* [Task description]
Exactly the lines from the start of the data through the line containing "MB().tube([(0.9 + 1.98" should be output, with both ends kept and nothing added.

▼▼▼

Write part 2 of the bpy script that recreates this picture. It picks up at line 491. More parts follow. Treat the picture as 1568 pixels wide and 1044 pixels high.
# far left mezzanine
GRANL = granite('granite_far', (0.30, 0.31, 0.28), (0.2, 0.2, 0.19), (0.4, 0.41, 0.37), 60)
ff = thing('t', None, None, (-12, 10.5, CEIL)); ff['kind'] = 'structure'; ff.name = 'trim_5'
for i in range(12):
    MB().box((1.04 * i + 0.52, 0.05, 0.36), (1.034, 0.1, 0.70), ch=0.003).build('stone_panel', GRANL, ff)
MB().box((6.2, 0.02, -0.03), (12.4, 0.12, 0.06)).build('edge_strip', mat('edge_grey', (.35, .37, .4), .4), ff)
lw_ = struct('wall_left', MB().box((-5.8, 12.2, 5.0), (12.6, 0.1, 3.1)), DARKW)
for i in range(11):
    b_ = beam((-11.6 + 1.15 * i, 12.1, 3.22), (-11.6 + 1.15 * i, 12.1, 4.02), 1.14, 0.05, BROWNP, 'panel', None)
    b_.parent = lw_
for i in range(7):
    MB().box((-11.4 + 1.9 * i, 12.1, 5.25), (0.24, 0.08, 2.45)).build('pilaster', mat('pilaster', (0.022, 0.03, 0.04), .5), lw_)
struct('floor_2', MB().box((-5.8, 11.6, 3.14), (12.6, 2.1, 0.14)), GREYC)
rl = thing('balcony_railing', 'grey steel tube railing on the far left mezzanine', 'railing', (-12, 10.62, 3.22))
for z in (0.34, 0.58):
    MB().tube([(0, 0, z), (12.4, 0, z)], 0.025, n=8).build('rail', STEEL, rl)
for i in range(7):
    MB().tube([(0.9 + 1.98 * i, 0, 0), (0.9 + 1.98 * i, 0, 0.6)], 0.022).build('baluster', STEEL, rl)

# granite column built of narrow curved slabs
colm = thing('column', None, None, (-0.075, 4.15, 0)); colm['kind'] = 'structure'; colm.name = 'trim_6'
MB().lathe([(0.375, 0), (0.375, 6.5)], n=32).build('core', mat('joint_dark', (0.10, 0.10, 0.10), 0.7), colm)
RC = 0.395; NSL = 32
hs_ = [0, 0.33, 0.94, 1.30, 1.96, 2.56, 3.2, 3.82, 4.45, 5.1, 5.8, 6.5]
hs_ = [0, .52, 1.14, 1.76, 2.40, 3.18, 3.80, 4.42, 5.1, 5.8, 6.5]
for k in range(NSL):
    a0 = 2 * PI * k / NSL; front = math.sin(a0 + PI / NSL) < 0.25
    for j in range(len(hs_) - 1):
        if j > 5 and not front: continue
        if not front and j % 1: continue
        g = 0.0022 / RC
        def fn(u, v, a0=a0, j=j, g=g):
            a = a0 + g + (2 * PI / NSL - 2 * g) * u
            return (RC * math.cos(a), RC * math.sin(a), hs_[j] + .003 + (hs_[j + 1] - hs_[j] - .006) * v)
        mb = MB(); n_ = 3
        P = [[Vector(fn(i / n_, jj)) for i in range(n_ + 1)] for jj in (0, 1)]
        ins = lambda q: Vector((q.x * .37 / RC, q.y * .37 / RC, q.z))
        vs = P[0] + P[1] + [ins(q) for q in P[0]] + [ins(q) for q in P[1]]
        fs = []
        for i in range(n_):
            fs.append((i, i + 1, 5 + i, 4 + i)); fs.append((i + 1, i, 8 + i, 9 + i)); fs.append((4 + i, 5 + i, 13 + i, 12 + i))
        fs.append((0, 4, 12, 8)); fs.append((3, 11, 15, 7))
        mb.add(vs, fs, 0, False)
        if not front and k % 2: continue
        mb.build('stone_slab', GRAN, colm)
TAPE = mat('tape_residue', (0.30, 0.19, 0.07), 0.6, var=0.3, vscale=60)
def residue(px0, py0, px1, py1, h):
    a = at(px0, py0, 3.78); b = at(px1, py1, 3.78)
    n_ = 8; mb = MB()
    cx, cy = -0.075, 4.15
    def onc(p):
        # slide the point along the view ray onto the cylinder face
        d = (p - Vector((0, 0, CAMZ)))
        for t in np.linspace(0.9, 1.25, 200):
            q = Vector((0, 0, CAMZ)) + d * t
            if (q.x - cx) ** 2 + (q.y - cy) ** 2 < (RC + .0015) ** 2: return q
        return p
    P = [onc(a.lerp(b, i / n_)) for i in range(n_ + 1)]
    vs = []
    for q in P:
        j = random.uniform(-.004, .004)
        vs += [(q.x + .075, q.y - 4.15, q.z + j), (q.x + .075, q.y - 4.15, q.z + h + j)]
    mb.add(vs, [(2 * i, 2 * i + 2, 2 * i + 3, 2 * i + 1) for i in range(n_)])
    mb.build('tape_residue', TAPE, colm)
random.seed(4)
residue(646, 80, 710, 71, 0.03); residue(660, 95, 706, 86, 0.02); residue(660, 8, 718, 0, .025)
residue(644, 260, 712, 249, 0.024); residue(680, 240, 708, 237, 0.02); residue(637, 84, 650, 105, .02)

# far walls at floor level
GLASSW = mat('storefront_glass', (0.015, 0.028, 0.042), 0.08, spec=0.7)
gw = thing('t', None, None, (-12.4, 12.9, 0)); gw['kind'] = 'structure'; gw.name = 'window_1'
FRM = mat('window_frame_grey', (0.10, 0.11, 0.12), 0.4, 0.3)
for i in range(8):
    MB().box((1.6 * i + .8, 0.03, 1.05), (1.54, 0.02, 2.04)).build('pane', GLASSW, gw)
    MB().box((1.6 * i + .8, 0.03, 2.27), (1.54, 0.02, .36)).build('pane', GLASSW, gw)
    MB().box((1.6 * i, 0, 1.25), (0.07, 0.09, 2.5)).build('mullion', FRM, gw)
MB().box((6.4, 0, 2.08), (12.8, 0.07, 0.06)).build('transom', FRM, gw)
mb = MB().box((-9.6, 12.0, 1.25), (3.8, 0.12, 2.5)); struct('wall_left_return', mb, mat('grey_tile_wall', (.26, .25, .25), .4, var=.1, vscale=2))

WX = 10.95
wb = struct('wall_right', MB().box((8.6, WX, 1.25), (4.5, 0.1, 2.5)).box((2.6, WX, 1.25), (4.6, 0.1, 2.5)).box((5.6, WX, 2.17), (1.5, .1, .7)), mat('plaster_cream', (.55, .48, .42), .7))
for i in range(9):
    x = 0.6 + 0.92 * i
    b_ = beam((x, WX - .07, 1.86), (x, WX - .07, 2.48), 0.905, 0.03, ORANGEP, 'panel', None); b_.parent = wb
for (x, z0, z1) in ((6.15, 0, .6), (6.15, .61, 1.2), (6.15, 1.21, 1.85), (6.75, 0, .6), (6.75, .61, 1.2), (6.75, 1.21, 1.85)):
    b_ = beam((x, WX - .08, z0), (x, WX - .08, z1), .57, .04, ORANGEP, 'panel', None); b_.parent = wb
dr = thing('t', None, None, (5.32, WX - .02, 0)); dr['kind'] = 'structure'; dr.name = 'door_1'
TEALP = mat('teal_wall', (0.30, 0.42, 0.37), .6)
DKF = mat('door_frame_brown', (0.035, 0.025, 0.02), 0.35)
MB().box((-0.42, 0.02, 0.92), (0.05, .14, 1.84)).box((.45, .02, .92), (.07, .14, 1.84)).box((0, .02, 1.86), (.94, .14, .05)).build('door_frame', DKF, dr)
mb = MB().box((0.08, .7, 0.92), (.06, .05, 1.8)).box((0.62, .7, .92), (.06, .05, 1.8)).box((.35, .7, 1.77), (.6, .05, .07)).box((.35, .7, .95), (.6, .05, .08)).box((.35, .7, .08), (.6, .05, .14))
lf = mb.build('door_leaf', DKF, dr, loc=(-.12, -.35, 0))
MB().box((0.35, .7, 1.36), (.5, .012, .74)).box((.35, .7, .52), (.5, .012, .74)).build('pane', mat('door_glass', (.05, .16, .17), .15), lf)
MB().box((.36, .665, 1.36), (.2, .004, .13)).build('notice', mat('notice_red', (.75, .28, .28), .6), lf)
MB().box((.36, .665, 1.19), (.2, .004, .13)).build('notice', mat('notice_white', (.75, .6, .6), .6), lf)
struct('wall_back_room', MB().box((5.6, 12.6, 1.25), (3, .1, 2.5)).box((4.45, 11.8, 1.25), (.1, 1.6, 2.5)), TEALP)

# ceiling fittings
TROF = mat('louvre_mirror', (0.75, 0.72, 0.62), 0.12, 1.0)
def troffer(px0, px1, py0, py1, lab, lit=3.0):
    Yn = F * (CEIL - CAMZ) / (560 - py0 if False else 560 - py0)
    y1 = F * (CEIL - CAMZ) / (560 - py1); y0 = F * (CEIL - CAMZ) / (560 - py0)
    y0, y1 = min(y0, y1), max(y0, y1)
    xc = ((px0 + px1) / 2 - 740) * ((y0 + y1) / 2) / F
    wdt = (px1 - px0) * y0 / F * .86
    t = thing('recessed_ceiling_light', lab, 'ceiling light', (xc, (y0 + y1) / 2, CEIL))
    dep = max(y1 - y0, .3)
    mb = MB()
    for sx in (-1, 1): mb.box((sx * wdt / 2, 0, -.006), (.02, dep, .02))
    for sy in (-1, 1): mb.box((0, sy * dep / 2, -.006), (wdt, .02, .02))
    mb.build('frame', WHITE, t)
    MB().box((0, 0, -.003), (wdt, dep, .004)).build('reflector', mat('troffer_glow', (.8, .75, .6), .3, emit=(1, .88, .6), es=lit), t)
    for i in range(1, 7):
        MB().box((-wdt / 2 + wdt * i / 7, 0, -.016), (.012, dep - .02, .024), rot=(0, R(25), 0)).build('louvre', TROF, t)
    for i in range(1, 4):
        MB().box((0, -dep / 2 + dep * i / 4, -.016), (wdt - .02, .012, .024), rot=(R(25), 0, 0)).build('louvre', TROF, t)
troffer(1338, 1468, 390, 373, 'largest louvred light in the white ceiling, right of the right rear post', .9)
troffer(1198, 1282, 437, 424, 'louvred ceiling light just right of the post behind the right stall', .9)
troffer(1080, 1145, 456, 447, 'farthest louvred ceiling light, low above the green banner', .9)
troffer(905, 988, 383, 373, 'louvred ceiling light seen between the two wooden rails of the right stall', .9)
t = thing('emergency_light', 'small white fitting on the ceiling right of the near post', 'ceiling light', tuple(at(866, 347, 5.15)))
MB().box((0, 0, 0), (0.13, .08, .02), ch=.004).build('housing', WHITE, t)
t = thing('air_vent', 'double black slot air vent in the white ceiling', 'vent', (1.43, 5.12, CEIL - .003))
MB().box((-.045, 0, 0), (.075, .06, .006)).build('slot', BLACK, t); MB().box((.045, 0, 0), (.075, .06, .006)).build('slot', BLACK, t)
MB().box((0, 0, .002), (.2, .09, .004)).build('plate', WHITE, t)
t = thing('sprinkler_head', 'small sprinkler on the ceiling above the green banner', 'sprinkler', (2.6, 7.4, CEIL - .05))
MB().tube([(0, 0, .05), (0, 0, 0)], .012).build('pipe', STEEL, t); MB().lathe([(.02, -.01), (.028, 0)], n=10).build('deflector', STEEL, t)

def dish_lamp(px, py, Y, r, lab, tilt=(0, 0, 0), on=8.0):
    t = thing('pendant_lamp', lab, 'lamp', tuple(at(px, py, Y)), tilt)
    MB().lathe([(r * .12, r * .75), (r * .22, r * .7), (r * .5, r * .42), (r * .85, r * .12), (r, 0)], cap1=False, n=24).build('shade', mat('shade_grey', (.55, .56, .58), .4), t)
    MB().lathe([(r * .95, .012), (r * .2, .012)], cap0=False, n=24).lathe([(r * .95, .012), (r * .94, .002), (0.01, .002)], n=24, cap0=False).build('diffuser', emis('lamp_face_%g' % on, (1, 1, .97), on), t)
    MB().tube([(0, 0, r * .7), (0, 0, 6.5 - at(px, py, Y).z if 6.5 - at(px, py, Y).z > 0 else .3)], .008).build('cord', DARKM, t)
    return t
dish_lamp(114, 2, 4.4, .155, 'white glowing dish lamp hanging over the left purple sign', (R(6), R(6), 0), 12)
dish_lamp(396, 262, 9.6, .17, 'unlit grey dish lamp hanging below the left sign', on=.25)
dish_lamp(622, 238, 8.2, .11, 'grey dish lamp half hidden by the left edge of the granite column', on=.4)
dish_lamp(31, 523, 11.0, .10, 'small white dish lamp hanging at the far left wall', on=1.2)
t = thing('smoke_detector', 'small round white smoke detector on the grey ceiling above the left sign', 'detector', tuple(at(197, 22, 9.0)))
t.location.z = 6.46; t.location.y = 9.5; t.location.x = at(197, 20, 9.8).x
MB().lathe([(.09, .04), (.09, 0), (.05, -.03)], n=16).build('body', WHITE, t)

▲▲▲

* [Task solution]
Write part 2 of the bpy script that recreates this picture. It picks up at line 491. More parts follow. Treat the picture as 1568 pixels wide and 1044 pixels high.
# far left mezzanine
GRANL = granite('granite_far', (0.30, 0.31, 0.28), (0.2, 0.2, 0.19), (0.4, 0.41, 0.37), 60)
ff = thing('t', None, None, (-12, 10.5, CEIL)); ff['kind'] = 'structure'; ff.name = 'trim_5'
for i in range(12):
    MB().box((1.04 * i + 0.52, 0.05, 0.36), (1.034, 0.1, 0.70), ch=0.003).build('stone_panel', GRANL, ff)
MB().box((6.2, 0.02, -0.03), (12.4, 0.12, 0.06)).build('edge_strip', mat('edge_grey', (.35, .37, .4), .4), ff)
lw_ = struct('wall_left', MB().box((-5.8, 12.2, 5.0), (12.6, 0.1, 3.1)), DARKW)
for i in range(11):
    b_ = beam((-11.6 + 1.15 * i, 12.1, 3.22), (-11.6 + 1.15 * i, 12.1, 4.02), 1.14, 0.05, BROWNP, 'panel', None)
    b_.parent = lw_
for i in range(7):
    MB().box((-11.4 + 1.9 * i, 12.1, 5.25), (0.24, 0.08, 2.45)).build('pilaster', mat('pilaster', (0.022, 0.03, 0.04), .5), lw_)
struct('floor_2', MB().box((-5.8, 11.6, 3.14), (12.6, 2.1, 0.14)), GREYC)
rl = thing('balcony_railing', 'grey steel tube railing on the far left mezzanine', 'railing', (-12, 10.62, 3.22))
for z in (0.34, 0.58):
    MB().tube([(0, 0, z), (12.4, 0, z)], 0.025, n=8).build('rail', STEEL, rl)
for i in range(7):
    MB().tube([(0.9 + 1.98 * i, 0, 0), (0.9 + 1.98 * i, 0, 0.6)], 0.022).build('baluster', STEEL, rl)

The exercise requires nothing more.